▸ What the task requires
Print the listing below from its opening line through the line holding "return a, c", both ends included.
------
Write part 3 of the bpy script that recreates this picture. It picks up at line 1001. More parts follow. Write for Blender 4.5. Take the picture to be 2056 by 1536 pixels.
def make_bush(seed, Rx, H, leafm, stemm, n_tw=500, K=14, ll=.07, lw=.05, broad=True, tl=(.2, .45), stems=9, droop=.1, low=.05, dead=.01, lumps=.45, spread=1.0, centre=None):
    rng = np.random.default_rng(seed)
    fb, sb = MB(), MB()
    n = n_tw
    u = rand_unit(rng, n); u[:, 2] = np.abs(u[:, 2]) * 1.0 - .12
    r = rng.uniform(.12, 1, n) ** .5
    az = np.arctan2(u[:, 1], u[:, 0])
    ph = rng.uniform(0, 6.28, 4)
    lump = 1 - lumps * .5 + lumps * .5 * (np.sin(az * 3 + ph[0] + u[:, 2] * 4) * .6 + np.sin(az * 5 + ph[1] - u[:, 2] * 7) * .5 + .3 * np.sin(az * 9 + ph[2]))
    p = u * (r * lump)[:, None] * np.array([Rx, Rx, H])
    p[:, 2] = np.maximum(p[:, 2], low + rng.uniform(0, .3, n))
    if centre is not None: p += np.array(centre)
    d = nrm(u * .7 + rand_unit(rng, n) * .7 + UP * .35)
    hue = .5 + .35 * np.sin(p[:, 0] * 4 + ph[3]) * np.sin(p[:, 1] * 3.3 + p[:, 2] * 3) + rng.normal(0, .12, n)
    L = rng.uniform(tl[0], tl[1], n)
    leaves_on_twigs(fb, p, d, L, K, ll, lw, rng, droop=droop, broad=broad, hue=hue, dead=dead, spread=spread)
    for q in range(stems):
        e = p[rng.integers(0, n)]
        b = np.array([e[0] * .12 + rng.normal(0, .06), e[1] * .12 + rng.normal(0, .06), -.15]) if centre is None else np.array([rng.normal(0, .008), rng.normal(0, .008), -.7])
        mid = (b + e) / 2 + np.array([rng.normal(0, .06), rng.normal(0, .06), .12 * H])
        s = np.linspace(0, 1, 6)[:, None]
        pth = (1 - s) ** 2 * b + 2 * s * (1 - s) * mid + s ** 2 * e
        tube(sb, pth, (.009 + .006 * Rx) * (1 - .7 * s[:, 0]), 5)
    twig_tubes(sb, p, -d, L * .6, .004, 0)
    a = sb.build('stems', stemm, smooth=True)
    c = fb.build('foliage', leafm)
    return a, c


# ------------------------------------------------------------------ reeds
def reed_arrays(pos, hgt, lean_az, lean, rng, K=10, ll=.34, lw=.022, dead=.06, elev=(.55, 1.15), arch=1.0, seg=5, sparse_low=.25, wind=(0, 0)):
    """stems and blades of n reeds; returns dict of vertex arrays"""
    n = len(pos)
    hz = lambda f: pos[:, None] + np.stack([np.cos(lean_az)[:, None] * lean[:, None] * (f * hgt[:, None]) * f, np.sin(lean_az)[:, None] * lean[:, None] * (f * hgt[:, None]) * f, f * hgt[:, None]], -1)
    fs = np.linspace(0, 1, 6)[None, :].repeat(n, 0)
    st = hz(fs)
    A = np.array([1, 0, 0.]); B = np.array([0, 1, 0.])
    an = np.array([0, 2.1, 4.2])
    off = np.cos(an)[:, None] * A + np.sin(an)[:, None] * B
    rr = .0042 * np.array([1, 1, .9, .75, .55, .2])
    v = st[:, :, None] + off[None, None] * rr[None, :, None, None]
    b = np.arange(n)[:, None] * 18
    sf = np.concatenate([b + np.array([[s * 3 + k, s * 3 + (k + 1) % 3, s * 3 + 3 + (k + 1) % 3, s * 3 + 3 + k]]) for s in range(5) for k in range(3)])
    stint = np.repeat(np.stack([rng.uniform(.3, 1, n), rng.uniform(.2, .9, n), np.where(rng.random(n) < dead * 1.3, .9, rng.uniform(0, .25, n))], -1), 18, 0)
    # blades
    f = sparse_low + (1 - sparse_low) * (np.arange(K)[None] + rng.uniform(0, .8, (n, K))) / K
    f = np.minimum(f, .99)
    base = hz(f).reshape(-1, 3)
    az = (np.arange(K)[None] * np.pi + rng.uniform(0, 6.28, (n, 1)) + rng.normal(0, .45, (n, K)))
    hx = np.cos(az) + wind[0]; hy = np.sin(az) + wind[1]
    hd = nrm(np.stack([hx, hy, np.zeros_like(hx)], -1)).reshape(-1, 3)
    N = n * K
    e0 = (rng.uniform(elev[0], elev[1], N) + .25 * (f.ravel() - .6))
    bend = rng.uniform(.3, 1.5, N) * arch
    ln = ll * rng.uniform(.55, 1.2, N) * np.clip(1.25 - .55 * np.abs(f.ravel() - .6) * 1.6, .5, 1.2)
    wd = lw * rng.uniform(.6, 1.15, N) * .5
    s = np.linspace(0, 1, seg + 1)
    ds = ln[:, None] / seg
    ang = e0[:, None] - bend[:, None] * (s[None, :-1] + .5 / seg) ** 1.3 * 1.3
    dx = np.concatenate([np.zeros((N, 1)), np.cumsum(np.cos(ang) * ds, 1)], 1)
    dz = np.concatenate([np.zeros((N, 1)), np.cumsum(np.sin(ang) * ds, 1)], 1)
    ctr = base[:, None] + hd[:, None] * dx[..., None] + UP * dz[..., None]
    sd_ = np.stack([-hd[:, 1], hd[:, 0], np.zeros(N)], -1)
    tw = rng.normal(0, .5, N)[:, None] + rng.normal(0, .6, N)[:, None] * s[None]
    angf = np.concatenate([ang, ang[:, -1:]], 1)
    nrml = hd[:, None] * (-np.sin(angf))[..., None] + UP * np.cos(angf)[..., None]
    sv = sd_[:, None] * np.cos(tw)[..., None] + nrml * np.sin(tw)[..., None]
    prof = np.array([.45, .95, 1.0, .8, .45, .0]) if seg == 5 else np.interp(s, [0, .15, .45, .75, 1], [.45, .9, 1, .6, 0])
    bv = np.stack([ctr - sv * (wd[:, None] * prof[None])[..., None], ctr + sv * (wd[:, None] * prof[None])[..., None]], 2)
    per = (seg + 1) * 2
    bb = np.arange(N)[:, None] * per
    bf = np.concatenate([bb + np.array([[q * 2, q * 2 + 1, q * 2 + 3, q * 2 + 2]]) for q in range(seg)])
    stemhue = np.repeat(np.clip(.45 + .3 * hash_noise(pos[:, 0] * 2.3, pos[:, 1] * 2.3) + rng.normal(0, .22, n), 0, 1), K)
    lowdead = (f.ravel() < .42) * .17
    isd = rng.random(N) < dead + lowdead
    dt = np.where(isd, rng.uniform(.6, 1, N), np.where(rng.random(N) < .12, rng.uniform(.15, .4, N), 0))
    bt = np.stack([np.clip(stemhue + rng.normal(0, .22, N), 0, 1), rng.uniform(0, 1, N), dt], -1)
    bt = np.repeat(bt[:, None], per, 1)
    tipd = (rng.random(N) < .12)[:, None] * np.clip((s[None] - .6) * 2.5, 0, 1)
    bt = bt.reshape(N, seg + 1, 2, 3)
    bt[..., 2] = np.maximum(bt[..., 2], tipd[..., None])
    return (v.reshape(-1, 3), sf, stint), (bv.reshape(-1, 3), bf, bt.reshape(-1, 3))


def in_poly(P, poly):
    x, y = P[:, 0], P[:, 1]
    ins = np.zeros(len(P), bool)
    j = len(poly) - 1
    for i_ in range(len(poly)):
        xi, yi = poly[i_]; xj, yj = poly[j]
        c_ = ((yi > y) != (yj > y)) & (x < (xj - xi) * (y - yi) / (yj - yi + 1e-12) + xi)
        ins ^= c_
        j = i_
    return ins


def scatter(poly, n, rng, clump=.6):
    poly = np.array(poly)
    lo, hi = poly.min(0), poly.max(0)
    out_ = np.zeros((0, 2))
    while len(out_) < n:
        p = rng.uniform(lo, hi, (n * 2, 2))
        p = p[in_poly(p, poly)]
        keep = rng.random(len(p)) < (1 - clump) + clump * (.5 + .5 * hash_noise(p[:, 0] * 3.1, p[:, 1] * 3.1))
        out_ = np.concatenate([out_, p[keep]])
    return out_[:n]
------
▸ Response to this task
Write part 3 of the bpy script that recreates this picture. It picks up at line 1001. More parts follow. Write for Blender 4.5. Take the picture to be 2056 by 1536 pixels.
def make_bush(seed, Rx, H, leafm, stemm, n_tw=500, K=14, ll=.07, lw=.05, broad=True, tl=(.2, .45), stems=9, droop=.1, low=.05, dead=.01, lumps=.45, spread=1.0, centre=None):
    rng = np.random.default_rng(seed)
    fb, sb = MB(), MB()
    n = n_tw
    u = rand_unit(rng, n); u[:, 2] = np.abs(u[:, 2]) * 1.0 - .12
    r = rng.uniform(.12, 1, n) ** .5
    az = np.arctan2(u[:, 1], u[:, 0])
    ph = rng.uniform(0, 6.28, 4)
    lump = 1 - lumps * .5 + lumps * .5 * (np.sin(az * 3 + ph[0] + u[:, 2] * 4) * .6 + np.sin(az * 5 + ph[1] - u[:, 2] * 7) * .5 + .3 * np.sin(az * 9 + ph[2]))
    p = u * (r * lump)[:, None] * np.array([Rx, Rx, H])
    p[:, 2] = np.maximum(p[:, 2], low + rng.uniform(0, .3, n))
    if centre is not None: p += np.array(centre)
    d = nrm(u * .7 + rand_unit(rng, n) * .7 + UP * .35)
    hue = .5 + .35 * np.sin(p[:, 0] * 4 + ph[3]) * np.sin(p[:, 1] * 3.3 + p[:, 2] * 3) + rng.normal(0, .12, n)
    L = rng.uniform(tl[0], tl[1], n)
    leaves_on_twigs(fb, p, d, L, K, ll, lw, rng, droop=droop, broad=broad, hue=hue, dead=dead, spread=spread)
    for q in range(stems):
        e = p[rng.integers(0, n)]
        b = np.array([e[0] * .12 + rng.normal(0, .06), e[1] * .12 + rng.normal(0, .06), -.15]) if centre is None else np.array([rng.normal(0, .008), rng.normal(0, .008), -.7])
        mid = (b + e) / 2 + np.array([rng.normal(0, .06), rng.normal(0, .06), .12 * H])
        s = np.linspace(0, 1, 6)[:, None]
        pth = (1 - s) ** 2 * b + 2 * s * (1 - s) * mid + s ** 2 * e
        tube(sb, pth, (.009 + .006 * Rx) * (1 - .7 * s[:, 0]), 5)
    twig_tubes(sb, p, -d, L * .6, .004, 0)
    a = sb.build('stems', stemm, smooth=True)
    c = fb.build('foliage', leafm)
    return a, c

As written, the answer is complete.